European Union (EU) has again ordered Google to disclose the details of the data sharing practices it carries out with its clients and ad companies. Thus, media sources speculate that the move could trigger the EU authorities to formulate new stringent laws against the web search giant leading to regulatory woes.
In the past two years, the EU has handed over more than 8 Billion Euros in a penalty to the Alphabet’s subsidiary- based on the allegations that the internet juggernaut used a dominating strategy in business.
Now, the EU has again sent out a list of questions to companies operating in its region to hand over answers within one month on how Google shared data with them. Highly placed sources say that EU data watchdog is now interested in knowing sensitive details such as Google’s ad targeting services, online advertising, login services, web browser-based services and such.
Thus, companies need to submit documents such as how they are allowing Google to access their data and on how the technology giant was collecting their data and whether they were receiving any monetary benefits for doing so.

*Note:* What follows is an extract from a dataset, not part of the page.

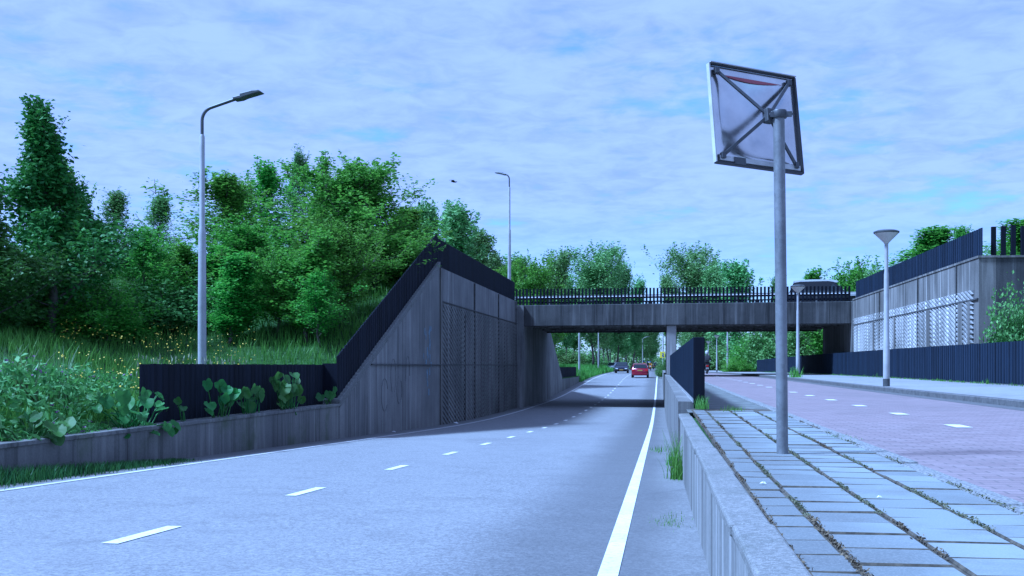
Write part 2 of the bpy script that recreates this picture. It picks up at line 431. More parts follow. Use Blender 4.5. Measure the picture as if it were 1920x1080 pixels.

Furthermore, EU anti-trust regulators are also interested in how the data is being preserved and whether it is being done on contractual terms that limit or prohibit the use of data under any circumstances.
Presently, EU authorities are not interested in disclosing any details to the media related to the questionnaire.
However, Google has reacted to orders of the EU by saying that it only used its user data to improve its services and not to sell or market it for monetary benefits. At the same time, the web search giant says that it allows its users to manage, delete or control the way their data is being engaged in different online services.
A statement to media resource Reuters has also been issued by Google in this regard.